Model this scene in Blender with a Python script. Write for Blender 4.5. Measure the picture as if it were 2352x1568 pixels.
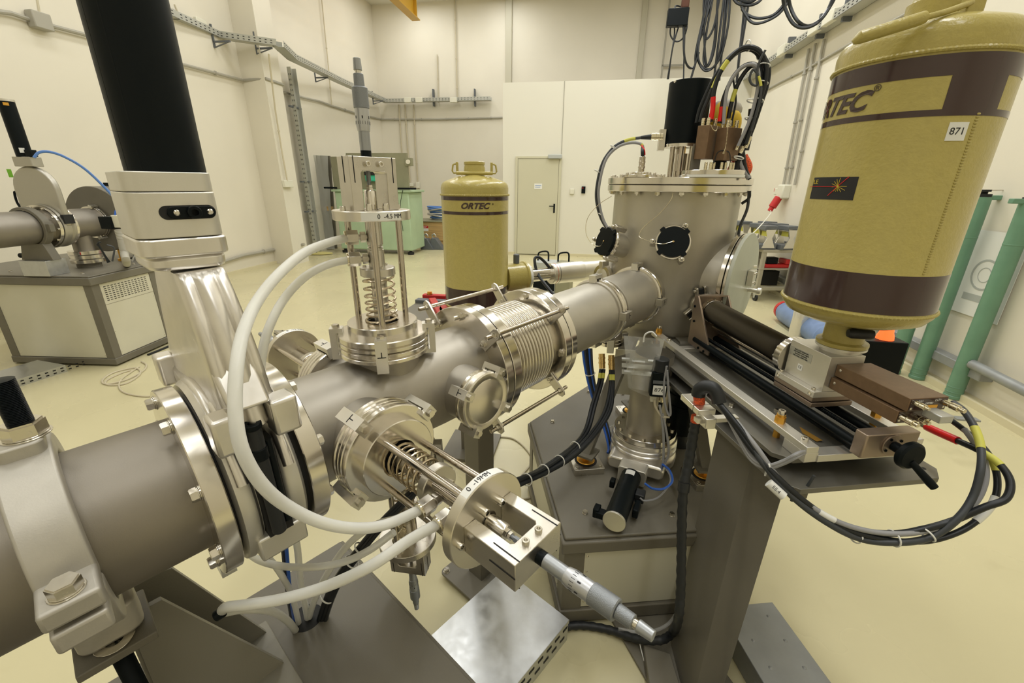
import bpy, math, random
from mathutils import Matrix, Vector
V3 = Vector
random.seed(7)
PI = math.pi
for o in list(bpy.data.objects): bpy.data.objects.remove(o)
SC = bpy.context.scene
COL = SC.collection
# ---------------------------------------------------------------- camera
EYE = V3((0, 0, 1.5)); FL = 983.3; CX, CY = 1176.0, 784.0
down = V3((-25.24, -2686.9, -FL)).normalized()
zc = -down; yc = (V3((0, 0, -1)) - zc * V3((0, 0, -1)).dot(zc)).normalized(); xc = yc.cross(zc)
RW = Matrix((xc, yc, zc))                       # camera axes -> world axes
cam = bpy.data.objects.new('camera', bpy.data.cameras.new('camera'))
COL.objects.link(cam)
cam.matrix_world = Matrix.Translation(EYE) @ RW.to_4x4()
cam.data.sensor_width = 36; cam.data.lens = FL / 2352 * 36
cam.data.clip_start = 0.02; cam.data.clip_end = 60
SC.camera = cam
# ---------------------------------------------------------------- world + exposure + lights
w = bpy.data.worlds.new('world'); SC.world = w; w.use_nodes = True
w.node_tree.nodes['Background'].inputs[0].default_value = (0.75, 0.72, 0.62, 1)
w.node_tree.nodes['Background'].inputs[1].default_value = 0.3
SC.view_settings.view_transform = 'Standard'; SC.view_settings.look = 'None'
SC.view_settings.exposure = 0.0; SC.view_settings.gamma = 1.0; SC.view_settings.use_curve_mapping = False
RAZ = math.radians(9.2)                         # the room's long axis
RX = V3((math.cos(RAZ), -math.sin(RAZ), 0)); RY = V3((math.sin(RAZ), math.cos(RAZ), 0)); ZZ = V3((0, 0, 1))
def room(a, b, z=0.0): return RX * a + RY * b + ZZ * z
LAMPS = [(a, b, en * k) for a, k in ((-4.2, .88), (-1.5, 1.0), (1.2, 1.75)) for b, en in ((-1.6, 24), (1.2, 31), (4.0, 42), (6.8, 38), (9.4, 34))] + [(-4.6, 11.6, 36), (-2.3, 11.6, 36)]  # the last two lamps are added to brighten the back-left wall
for a, b, en in LAMPS:
    l = bpy.data.lights.new('hall_light', 'AREA'); l.shape = 'RECTANGLE'; l.size = 0.5; l.size_y = 1.7
    l.energy = en; l.color = (0.975, 0.985, 0.985)
    lo = bpy.data.objects.new('hall_light', l); COL.objects.link(lo)
    lo.matrix_world = Matrix.Translation(room(a, b, 5.94)) @ Matrix.Rotation(-RAZ, 4, 'Z')
# ---------------------------------------------------------------- measuring helpers (pixel of the photo -> world point on a plane)
def ray(x, y): return RW @ V3((x - CX, CY - y, -FL))
def on(x, y, p0, n):
    d = ray(x, y); return EYE + d * ((V3(p0) - EYE).dot(n) / d.dot(n))
def pz(x, y, z): return on(x, y, (0, 0, z), ZZ)
def pside(x, y, a): return on(x, y, RX * a, RX)
def pfar(x, y, b): return on(x, y, RY * b, RY)
def pd(x, y, D):
    d = ray(x, y); return EYE + d * (D / math.hypot(d.x, d.y))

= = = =

Every line above should be returned word for word, with the pictures left behind.

| RESULT FOR THIS EXERCISE |
Model this scene in Blender with a Python script. Write for Blender 4.5. Measure the picture as if it were 2352x1568 pixels.
import bpy, math, random
from mathutils import Matrix, Vector
V3 = Vector
random.seed(7)
PI = math.pi
for o in list(bpy.data.objects): bpy.data.objects.remove(o)
SC = bpy.context.scene
COL = SC.collection
# ---------------------------------------------------------------- camera
EYE = V3((0, 0, 1.5)); FL = 983.3; CX, CY = 1176.0, 784.0
down = V3((-25.24, -2686.9, -FL)).normalized()
zc = -down; yc = (V3((0, 0, -1)) - zc * V3((0, 0, -1)).dot(zc)).normalized(); xc = yc.cross(zc)
RW = Matrix((xc, yc, zc))                       # camera axes -> world axes
cam = bpy.data.objects.new('camera', bpy.data.cameras.new('camera'))
COL.objects.link(cam)
cam.matrix_world = Matrix.Translation(EYE) @ RW.to_4x4()
cam.data.sensor_width = 36; cam.data.lens = FL / 2352 * 36
cam.data.clip_start = 0.02; cam.data.clip_end = 60
SC.camera = cam
# ---------------------------------------------------------------- world + exposure + lights
w = bpy.data.worlds.new('world'); SC.world = w; w.use_nodes = True
w.node_tree.nodes['Background'].inputs[0].default_value = (0.75, 0.72, 0.62, 1)
w.node_tree.nodes['Background'].inputs[1].default_value = 0.3
SC.view_settings.view_transform = 'Standard'; SC.view_settings.look = 'None'
SC.view_settings.exposure = 0.0; SC.view_settings.gamma = 1.0; SC.view_settings.use_curve_mapping = False
RAZ = math.radians(9.2)                         # the room's long axis
RX = V3((math.cos(RAZ), -math.sin(RAZ), 0)); RY = V3((math.sin(RAZ), math.cos(RAZ), 0)); ZZ = V3((0, 0, 1))
def room(a, b, z=0.0): return RX * a + RY * b + ZZ * z
LAMPS = [(a, b, en * k) for a, k in ((-4.2, .88), (-1.5, 1.0), (1.2, 1.75)) for b, en in ((-1.6, 24), (1.2, 31), (4.0, 42), (6.8, 38), (9.4, 34))] + [(-4.6, 11.6, 36), (-2.3, 11.6, 36)]  # the last two lamps are added to brighten the back-left wall
for a, b, en in LAMPS:
    l = bpy.data.lights.new('hall_light', 'AREA'); l.shape = 'RECTANGLE'; l.size = 0.5; l.size_y = 1.7
    l.energy = en; l.color = (0.975, 0.985, 0.985)
    lo = bpy.data.objects.new('hall_light', l); COL.objects.link(lo)
    lo.matrix_world = Matrix.Translation(room(a, b, 5.94)) @ Matrix.Rotation(-RAZ, 4, 'Z')
# ---------------------------------------------------------------- measuring helpers (pixel of the photo -> world point on a plane)
def ray(x, y): return RW @ V3((x - CX, CY - y, -FL))
def on(x, y, p0, n):
    d = ray(x, y); return EYE + d * ((V3(p0) - EYE).dot(n) / d.dot(n))
def pz(x, y, z): return on(x, y, (0, 0, z), ZZ)
def pside(x, y, a): return on(x, y, RX * a, RX)
def pfar(x, y, b): return on(x, y, RY * b, RY)
def pd(x, y, D):
    d = ray(x, y); return EYE + d * (D / math.hypot(d.x, d.y))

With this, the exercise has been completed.